African Airlines Report 5.1 Traffic Rise


By Chinedu Eze

African airlines saw January traffic rise 5.1 per cent, up from 3.8 per cent in December.

However, concerns have continued about the region’s largest economies, South Africa and Nigeria.

This was disclosed in the International Air Transport Association (IATA)’s global passenger traffic results for January 2019, showing traffic (revenue passenger kilometers or RPKs) rose 6.5 per cent compared to January 2018.

IATA, noted that this was the fastest growth in six months. January capacity (available seat kilometers or ASKs) rose 6.4 per cent, and load factor inched up 0.1 percentage point to 79.6 per cent.

“2019 has started on a positive note, with healthy passenger demand in line with the 10-year trend line. However, market signals are mixed, with indications of weakening business confidence in developed economies and a more nuanced picture across the developing world,” IATA’s Director General and CEO, Alexandre de Juniac said.

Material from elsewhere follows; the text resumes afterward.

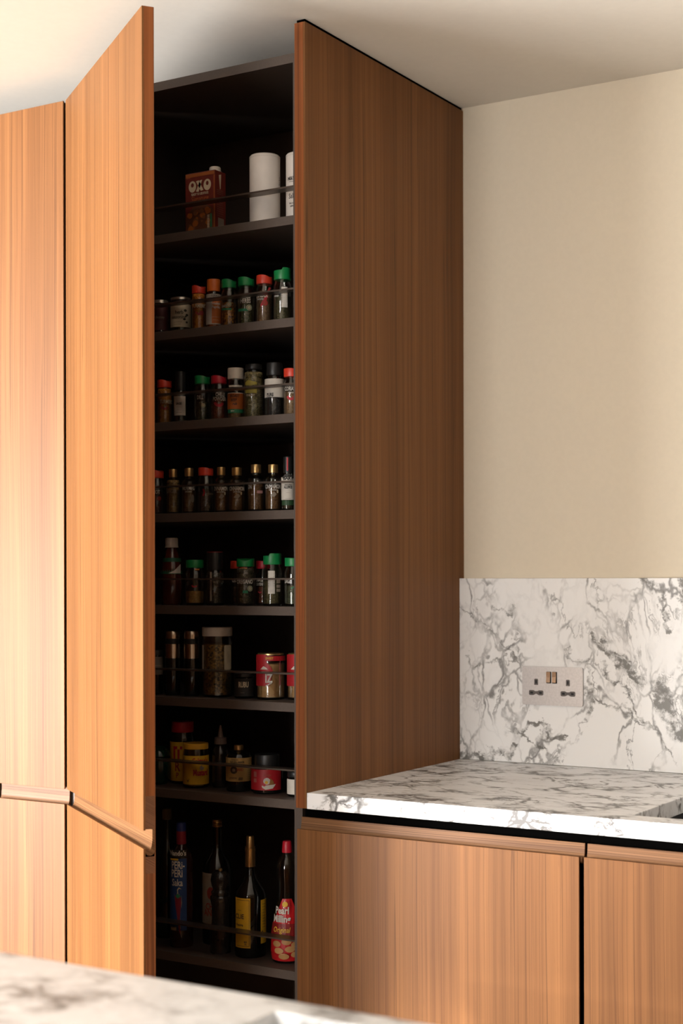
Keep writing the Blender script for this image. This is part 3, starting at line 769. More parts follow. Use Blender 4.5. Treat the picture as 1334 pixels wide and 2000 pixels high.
# ---- generic glass jar with a paper label and a wide lid
def label_jar(label, shelf, px0, px1, ptop, lidcol, lid_h, body_col, z0, z1, lab_mat, words, span=(-1.3, 1.3), turn=0., glassy=None, cat='jar', name='jar', lid_r=.98, yf=None, extra=None, neck=.86, neck_z=None, group=None, fill=.8, lidkind='plain', contents=None):
    x, y, r = place(px0, px1, yf); H = height((px0+px1)/2, ptop, x, y, shelf)
    root = tag(empty(name, (x, y, SHELF[shelf]+.0004)), label, cat, group); a0 = phi_cam(x, y)+turn
    zc = H*(1-lid_h); nz = neck_z or .93
    lathe('glass_body', [(0, 0), (r*.9, 0), (r, .003), (r, zc*(nz-.06)), (r*.98, zc*(nz-.02)), (r*neck, zc), (r*neck, zc+.001), (0, zc+.001)] if not contents else
          [(0, 0), (r*.9, 0), (r, .003), (r, zc*(nz-.06)), (r*.98, zc*(nz-.02)), (r*neck, zc), (r*neck*.95, zc), (r*.93, zc*(nz-.03)), (r*.94, .004), (0, .004)], glassy or G_DARK if not contents else G_CLEAR, root)
    if contents:
        lathe('contents', [(0, .0045), (r*.92, .0045), (r*.925, .007), (r*.925, zc*fill), (0, zc*fill+.001)], grains('fill_%02d%02d%02d' % tuple(int(c*99) for c in contents[1]), contents[0], contents[1], contents[2] if len(contents) > 2 else 330), root)
    cap_lathe(root, lidkind, lidcol, r*lid_r, zc, H-zc, a0, 'lid')
    if lab_mat:
        bm = bmesh.new(); arc_patch(bm, r+.0003, a0+span[0], a0+span[1], z0*H, z1*H); lab = link_mesh('paper_label', bm, lab_mat, root, True)
    else: lab = root
    texts(lab, r+.0003, a0, [(w[0], w[1]*H, w[2]*r, w[3]*H, w[4], *(w[5:])) for w in words])
    if extra: extra(lab, r+.0003, H, a0)
    return root

CREAM = plain('cream_paper', (.52, .46, .33), .7); WHITEP = plain('white_paper', (.62, .57, .50), .7); YEL = plain('yellow_paper', (.72, .42, .02), .6); BURG = plain('burgundy_paper', (.07, .012, .014), .6)
REDP = plain('red_paper', (.40, .010, .016), .5); BLUEP = plain('blue_paper', (.012, .05, .17), .6); AMBERP = plain('amber_paper', (.50, .33, .12), .7); ORP = plain('orange_paper', (.50, .13, .02), .6)

# ---- second shelf from the top (index 1)
label_jar('small dark jar with silver lid and burgundy label, leftmost on second shelf', 1, 299, 330, 588, 'silver', .09, None, .14, .80, BURG, [('chutney', .11, -.1, .5, 'n')], contents=((.03, .01, .01), (.07, .02, .02)))
def olive(lab, r, H, a0):
    for (cx, cz, s) in ((.45, .62, .16), (.62, .50, .15), (.35, .38, .13), (.6, .30, .12), (.5, .46, .10)):
        patch('printed_olive', lab, disc_pts(cx*r, cz*H, s*r, s*r*.8, 12), r, a0, plain('olive_print', (.035, .035, .025), .7), .0005)
label_jar('small jar with silver lid and cream herb label, second from left on the second shelf', 1, 334, 374, 583, 'silver', .07, None, .17, .80, CREAM,
          [('herb', .14, -.15, .57, 'k', dict(sx=.9)), ('seasoning', .14, -.25, .44, 'k', dict(sx=.8)), ('________', .07, -.3, .33, 'k'), ('_______', .07, -.35, .27, 'k')], extra=olive, contents=((.03, .03, .01), (.08, .07, .03)))
spice_jar('orange turmeric jar with red cap, third on the second shelf from the top', 1, 375, 404, 559, 'flip', 'red', .97, ((.42, .13, .01), (.60, .22, .02)), 0.6,
          words=(('TURMERIC', .115, 0, .54, 'c', dict(sx=.62)), ('GROUND', .05, -.2, .46, 'o')), badge=(.35, .39, .30, 'd'), art=(('printed_root', CH(0, .45, .55), 'd'),))
def cooks(root, r, H, a0):
    bm = bmesh.new(); arc_patch(bm, r+.0003, a0-1.6, a0+1.6, .10*H, .70*H); l = link_mesh('paper_label', bm, plain('aged_white_paper', (.42, .38, .33), .7), root, True)
    patch('orange_panel', l, rect_pts(-.25*r, 1.3*r, .12*H, .58*H), r, a0, ORP, .0009)
    texts(l, r+.0008, a0, [("COOK'S", .055*H, .2*r, .665*H, 'k'), ('CODE', .055*H, .3*r, .615*H, 'k'), ('Smoked', .075*H, .35*r, .51*H, 'w', dict(sx=.8)), ('Paprika', .075*H, .35*r, .44*H, 'w', dict(sx=.8)), ('__________', .04*H, .3*r, .26*H, 'c'), ('________', .04*H, .3*r, .20*H, 'c')])
spice_jar('slim paprika jar with tall orange cap and white and orange label, second shelf', 1, 404, 433, 547, 'plain', 'orange', .8, ((.3, .06, .01), (.4, .1, .02)), capr=.9, caph=.235, extra=cooks)
spice_jar('green-capped jar of orange chilli flakes with white sticker, second shelf', 1, 433, 464, 547, 'flip', 'green', .62, ((.08, .02, .01), (.62, .26, .03)), 1.0, badge=(-.05, .47, .33), words=(('FLAKES', .07, -.7, .44, 'w', dict(sx=.6)),),
          art=(('green_band', rect_pts(-1.1, .3, .36, .40), 'g'),))
spice_jar('green-capped jar lettered mixed herbs on the second shelf from the top', 1, 465, 499, 543, 'flip', 'green', .55, ((.05, .06, .02), (.14, .13, .06)), 1.0, words=(('MIXED', .125, -.1, .60, 'w', dict(sx=.62)), ('HERBS', .125, -.1, .50, 'w', dict(sx=.62))), badge=(.35, .37, .34),
          art=(('green_band', rect_pts(-1.1, .2, .30, .35), 'g'),))
spice_jar('red-capped jar of brown ground coriander with a slanting red stripe, second shelf', 1, 501, 534, 539, 'flip', 'red', .8, ((.16, .08, .04), (.24, .13, .06)), 1.0, words=(('ANDER', .12, -.3, .575, 'w', dict(sx=.62)), ('GROUND', .045, -.5, .50, 'w')), badge=(.1, .42, .32, 'd'),
          art=(('red_stripe', [(.15, .58), (.55, .74), (.85, .74), (.2, .46), (-.4, .34), (-.5, .38)], 'r'),))
spice_jar('green-capped jar with raised flap showing its barcode, right end of the second shelf', 1, 535, 571, 530, 'flap', 'green', .6, ((.05, .05, .02), (.12, .10, .05)), 0.1, words=(('HERBS', .05, -.75, .50, 'w'),),
          extra=lambda root, r, H, a0: barcode(root, r, a0, -.12*r, .55*r, .28*H, .67*H))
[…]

International passenger demand rose 6.0 per cent in January compared to the same month last year, which was up from a 5.3 per cent rise in December year-over-year. All regions recorded growth, led by Europe for a fourth consecutive month. Capacity increased 5.8 per cent and load factor climbed 0.2 percentage point to 79.8 per cent.
European carriers’ international traffic climbed 7.7 per cent in January compared to the year-ago period, down from an 8.6 per cent annual increase in December. This moderation reflected uncertainty over the region’s economic situation, including lack of clarity over Brexit. Capacity rose 8.8 per cent and load factor fell 0.9 percentage point to 80.3 per cent.
Asia-Pacific carriers recorded a demand increase of 7.1 per cent compared to January 2018, solidly above the 5.0 per cent growth in December.

Capacity also rose by 5.1 per cent, and load factor surged 1.5 percentage points to 81.7 per cent, second highest among the regions. Healthy regional growth is being underpinned by rising incomes and an increase in the number of airport pairs.